DATA FOR THIS TASK
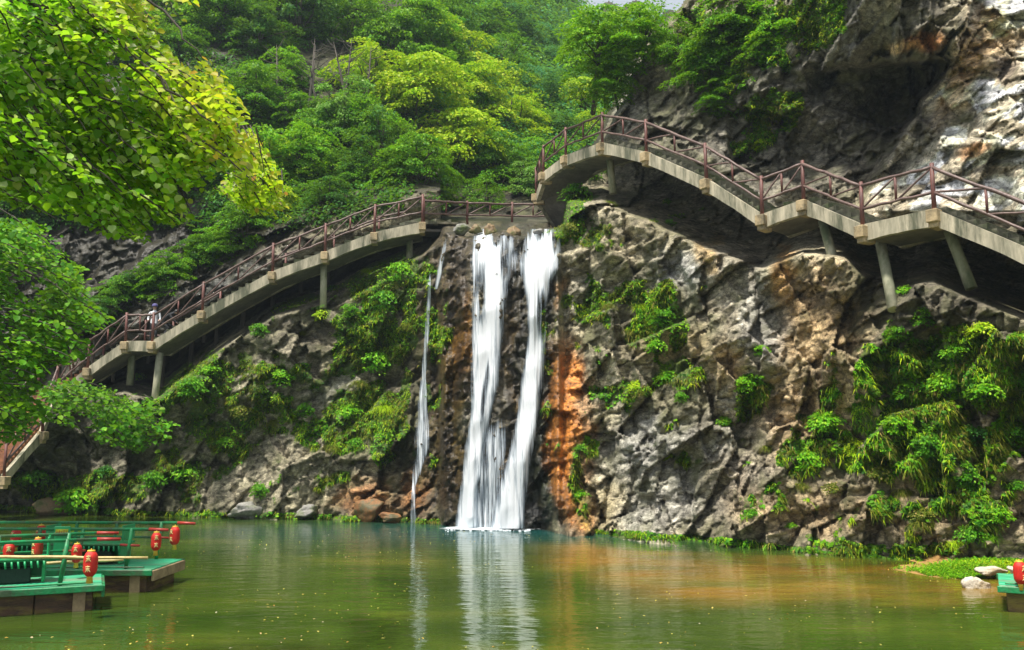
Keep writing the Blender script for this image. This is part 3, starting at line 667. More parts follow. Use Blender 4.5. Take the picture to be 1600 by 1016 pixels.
BW = [(662, 349, 37.5), (730, 351, 39.5), (800, 352, 40.4), (866, 353, 40.6)]
walkway(br, BW, H=1.05, width=1.6, inner=False, corbels=(), beam_h=.12)
# ------------------------------------------------------------------ foliage
Y_ = lambda *a: a
LS = {
 'bright': [(0, (.06, .21, .006)), (.4, (.12, .34, .008)), (.8, (.21, .44, .012)), (1, (.34, .52, .03))],
 'yellow': [(0, (.17, .35, .006)), (.4, (.32, .49, .01)), (.8, (.45, .57, .015)), (1, (.58, .62, .05))],
 'mid':    [(0, (.028, .115, .005)), (.4, (.065, .215, .008)), (.8, (.125, .32, .012)), (1, (.23, .42, .03))],
 'dark':   [(0, (.012, .055, .006)), (.5, (.026, .11, .012)), (.85, (.05, .18, .02)), (1, (.10, .27, .04))],
 'teal':   [(0, (.016, .11, .04)), (.5, (.035, .19, .065)), (1, (.09, .30, .10))],
 'pale':   [(0, (.06, .18, .02)), (.5, (.12, .29, .04)), (.85, (.21, .39, .07)), (1, (.36, .50, .16))],
 'olive':  [(0, (.05, .08, .008)), (.5, (.12, .155, .014)), (.85, (.22, .22, .03)), (1, (.38, .27, .09))],
}
ML = {k: leaf_mat('leaves_'+k, v) for k, v in LS.items()}
m_bark = simple('bark', (.10, .085, .065), (.035, .030, .024), rough=.9, scale=3, bump=.8, stretch=(1, 1, .25))

def nrm(a): return a/np.maximum(np.linalg.norm(a, axis=-1, keepdims=True), 1e-9)
def leaves_mesh(name, cen, nor, dr, ln, wd, mt, shape='diamond', tint=None):
    """one small folded blade per centre; dr = direction of the leaf's axis"""
    n = len(cen); nor = nrm(nor); dr = nrm(dr-nor*(dr*nor).sum(-1, keepdims=True)); sd_ = np.cross(nor, dr)
    ln = np.broadcast_to(ln, (n,))[:, None]; wd = np.broadcast_to(wd, (n,))[:, None]
    if shape == 'diamond':
        vs = np.stack([cen-dr*ln*.5, cen+sd_*wd*.5+dr*ln*.02+nor*wd*.12, cen+dr*ln*.5-nor*ln*.10, cen-sd_*wd*.5+dr*ln*.02+nor*wd*.12], 1); k = 4
        f = np.arange(n*4).reshape(n, 4); me = mesh_np(name, vs.reshape(-1, 3), f, 4, mt)
    else:      # rounded: 2 quads folded on the midrib, heart-like base, drawn-out tip
        a = cen-dr*ln*.46; t = cen+dr*ln*.54-nor*ln*.12; up_ = nor*wd*.14
        l1 = cen-dr*ln*.30+sd_*wd*.40+up_; l2 = cen+dr*ln*.12+sd_*wd*.50+up_
        r1 = cen-dr*ln*.30-sd_*wd*.40+up_; r2 = cen+dr*ln*.12-sd_*wd*.50+up_
        l3 = cen+dr*ln*.36+sd_*wd*.27+up_*.3; r3 = cen+dr*ln*.36-sd_*wd*.27+up_*.3
        vs = np.stack([a, l1, l2, l3, t, r3, r2, r1], 1); b = (np.arange(n)*8)[:, None]
        f = np.concatenate([b+np.array([[0, 1, 2, 3]]), b+np.array([[0, 3, 4, 4]])], 0) if False else None
        q = np.concatenate([b+np.array([0, 7, 6, 5]), b+np.array([0, 5, 4, 3]), b+np.array([0, 3, 2, 1])], 0)
        me = mesh_np(name, vs.reshape(-1, 3), q, 4, mt); k = 8
    if tint is not None:
        a = me.attributes.new('tint', 'FLOAT', 'POINT'); a.data.foreach_set('value', np.repeat(tint, k).astype(np.float32))
    return me

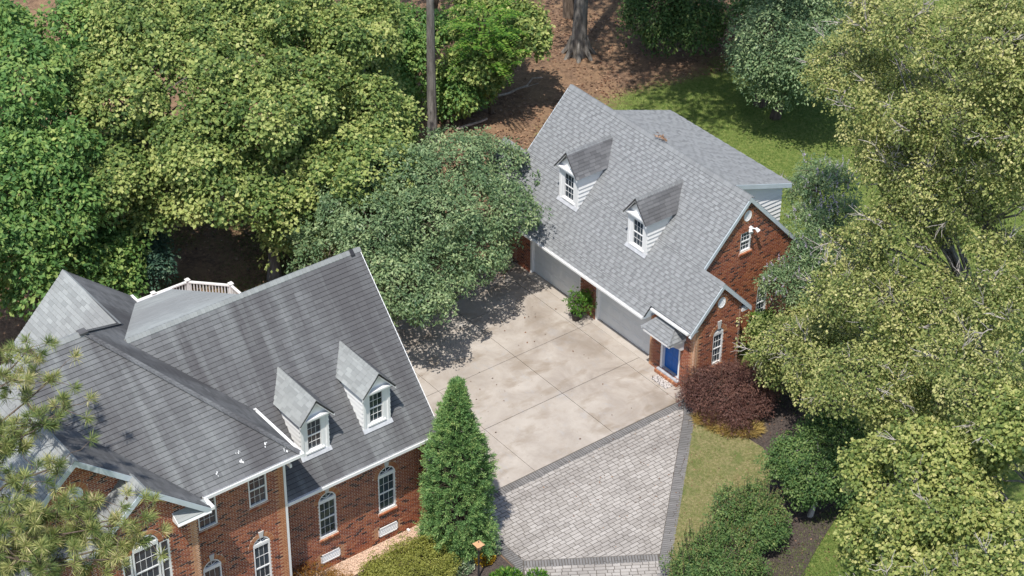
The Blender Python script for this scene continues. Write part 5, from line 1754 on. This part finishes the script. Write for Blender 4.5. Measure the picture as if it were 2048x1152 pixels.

INSTRUCTIONS TO FOLLOW
Without the pictures, repeat the entries above line by line, from the first through the one that contains "stretch=(1, 1, .25))", both ends included.

RESPONSE TO THE EXERCISE
Keep writing the Blender script for this image. This is part 3, starting at line 667. More parts follow. Use Blender 4.5. Take the picture to be 1600 by 1016 pixels.
BW = [(662, 349, 37.5), (730, 351, 39.5), (800, 352, 40.4), (866, 353, 40.6)]
walkway(br, BW, H=1.05, width=1.6, inner=False, corbels=(), beam_h=.12)
# ------------------------------------------------------------------ foliage
Y_ = lambda *a: a
LS = {
 'bright': [(0, (.06, .21, .006)), (.4, (.12, .34, .008)), (.8, (.21, .44, .012)), (1, (.34, .52, .03))],
 'yellow': [(0, (.17, .35, .006)), (.4, (.32, .49, .01)), (.8, (.45, .57, .015)), (1, (.58, .62, .05))],
 'mid':    [(0, (.028, .115, .005)), (.4, (.065, .215, .008)), (.8, (.125, .32, .012)), (1, (.23, .42, .03))],
 'dark':   [(0, (.012, .055, .006)), (.5, (.026, .11, .012)), (.85, (.05, .18, .02)), (1, (.10, .27, .04))],
 'teal':   [(0, (.016, .11, .04)), (.5, (.035, .19, .065)), (1, (.09, .30, .10))],
 'pale':   [(0, (.06, .18, .02)), (.5, (.12, .29, .04)), (.85, (.21, .39, .07)), (1, (.36, .50, .16))],
 'olive':  [(0, (.05, .08, .008)), (.5, (.12, .155, .014)), (.85, (.22, .22, .03)), (1, (.38, .27, .09))],
}
ML = {k: leaf_mat('leaves_'+k, v) for k, v in LS.items()}
m_bark = simple('bark', (.10, .085, .065), (.035, .030, .024), rough=.9, scale=3, bump=.8, stretch=(1, 1, .25))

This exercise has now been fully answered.